Having spent all her life in the tiny cage, B.B. seemed confused at her new place.
But little by little, B.B. found things that could make her comfortable in her house. “She runs around the house.” "She’s got three big baskets of stuffed animals," Tortoreo said. "She takes certain stuffed animals, and she’d bring them to bed, and she would line them up like she was nursing them, and she’d lick them, lick them and lick them. It was just so heartbreaking."
"She’s eating like crazy - she was originally about 3 and a half pounds, but I think she’s maybe about 10 pounds now. She loves the grass now, and she loves playing with the other dogs in the backyard."
"About three weeks ago she started licking me - she’d never done that before," Tortoreo said. "She’s really come out of her shell. She’s my little princess."
Her first time seeing the sun was really a beautiful moment.
B.B. was not the only animal at the puppy mill. It is estimated that there are at least 10,000 puppy mills in the United States, and tens of thousand of dogs, goats, and cats that are born into filthy conditions nationwide. Some of them would have been kept for breeding purposes, but others would have been sold to buyers.

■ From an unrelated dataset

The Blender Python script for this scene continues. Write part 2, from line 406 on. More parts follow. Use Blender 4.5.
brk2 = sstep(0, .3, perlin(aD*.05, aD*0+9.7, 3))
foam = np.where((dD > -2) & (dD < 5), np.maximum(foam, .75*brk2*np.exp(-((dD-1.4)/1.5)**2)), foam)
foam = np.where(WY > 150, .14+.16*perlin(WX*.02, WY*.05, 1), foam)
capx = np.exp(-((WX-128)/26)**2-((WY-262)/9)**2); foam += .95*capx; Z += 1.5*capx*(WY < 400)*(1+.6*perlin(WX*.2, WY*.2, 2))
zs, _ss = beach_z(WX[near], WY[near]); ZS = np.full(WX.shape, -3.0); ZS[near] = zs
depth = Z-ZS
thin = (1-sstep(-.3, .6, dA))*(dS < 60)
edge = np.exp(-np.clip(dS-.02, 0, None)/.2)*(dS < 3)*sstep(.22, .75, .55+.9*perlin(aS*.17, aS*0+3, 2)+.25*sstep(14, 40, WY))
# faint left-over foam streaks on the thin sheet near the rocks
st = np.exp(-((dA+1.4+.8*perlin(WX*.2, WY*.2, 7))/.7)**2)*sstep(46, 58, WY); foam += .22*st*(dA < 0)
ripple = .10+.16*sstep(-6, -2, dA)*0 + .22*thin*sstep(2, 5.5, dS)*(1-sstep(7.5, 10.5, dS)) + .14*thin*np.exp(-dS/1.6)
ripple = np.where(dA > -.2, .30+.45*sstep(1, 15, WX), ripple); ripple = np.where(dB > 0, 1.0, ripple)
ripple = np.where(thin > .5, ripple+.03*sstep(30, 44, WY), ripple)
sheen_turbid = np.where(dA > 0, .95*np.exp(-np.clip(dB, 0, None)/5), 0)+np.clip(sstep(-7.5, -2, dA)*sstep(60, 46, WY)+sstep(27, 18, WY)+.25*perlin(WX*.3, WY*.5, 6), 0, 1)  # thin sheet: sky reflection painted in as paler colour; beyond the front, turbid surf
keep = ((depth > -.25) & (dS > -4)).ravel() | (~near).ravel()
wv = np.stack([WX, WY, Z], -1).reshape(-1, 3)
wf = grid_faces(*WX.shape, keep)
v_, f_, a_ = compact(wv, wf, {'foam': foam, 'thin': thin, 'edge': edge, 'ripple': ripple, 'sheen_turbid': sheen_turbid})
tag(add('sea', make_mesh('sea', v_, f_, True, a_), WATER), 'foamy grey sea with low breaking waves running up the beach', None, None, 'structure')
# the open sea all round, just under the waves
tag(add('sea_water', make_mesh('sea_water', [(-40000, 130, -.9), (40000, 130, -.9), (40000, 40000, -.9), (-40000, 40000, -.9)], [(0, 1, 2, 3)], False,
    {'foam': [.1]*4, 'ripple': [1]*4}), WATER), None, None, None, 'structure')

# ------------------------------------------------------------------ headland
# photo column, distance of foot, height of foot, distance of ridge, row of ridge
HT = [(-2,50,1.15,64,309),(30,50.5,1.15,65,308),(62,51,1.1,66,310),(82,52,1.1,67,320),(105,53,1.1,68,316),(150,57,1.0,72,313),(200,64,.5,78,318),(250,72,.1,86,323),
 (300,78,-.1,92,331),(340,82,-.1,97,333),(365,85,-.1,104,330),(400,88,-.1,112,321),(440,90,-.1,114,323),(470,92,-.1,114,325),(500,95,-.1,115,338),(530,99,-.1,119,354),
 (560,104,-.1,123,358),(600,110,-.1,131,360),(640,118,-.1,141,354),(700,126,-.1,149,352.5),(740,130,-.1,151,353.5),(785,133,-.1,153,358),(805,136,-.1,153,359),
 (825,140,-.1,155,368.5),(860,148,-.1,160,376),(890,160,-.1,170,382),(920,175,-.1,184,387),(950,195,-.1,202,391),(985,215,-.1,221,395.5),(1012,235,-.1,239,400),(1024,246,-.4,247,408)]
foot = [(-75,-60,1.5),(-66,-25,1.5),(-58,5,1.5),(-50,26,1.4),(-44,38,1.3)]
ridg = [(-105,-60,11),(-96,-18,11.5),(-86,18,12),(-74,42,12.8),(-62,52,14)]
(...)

“Almost every pup sold in stores in America comes from this kind of suffering - or worse. If you buy a puppy from a pet store, this is what you’re paying for and nothing else: a dog raised in puppy-mill evil.” According to John Goodwin, the director of the puppy-mills campaign for HSUS.
Solving the puppy-mill problem will be a long-term struggle. If you love dogs, you could help end the horrific “business” of puppy mills by choosing a pet from a shelter or rescue, or from a responsible breeder.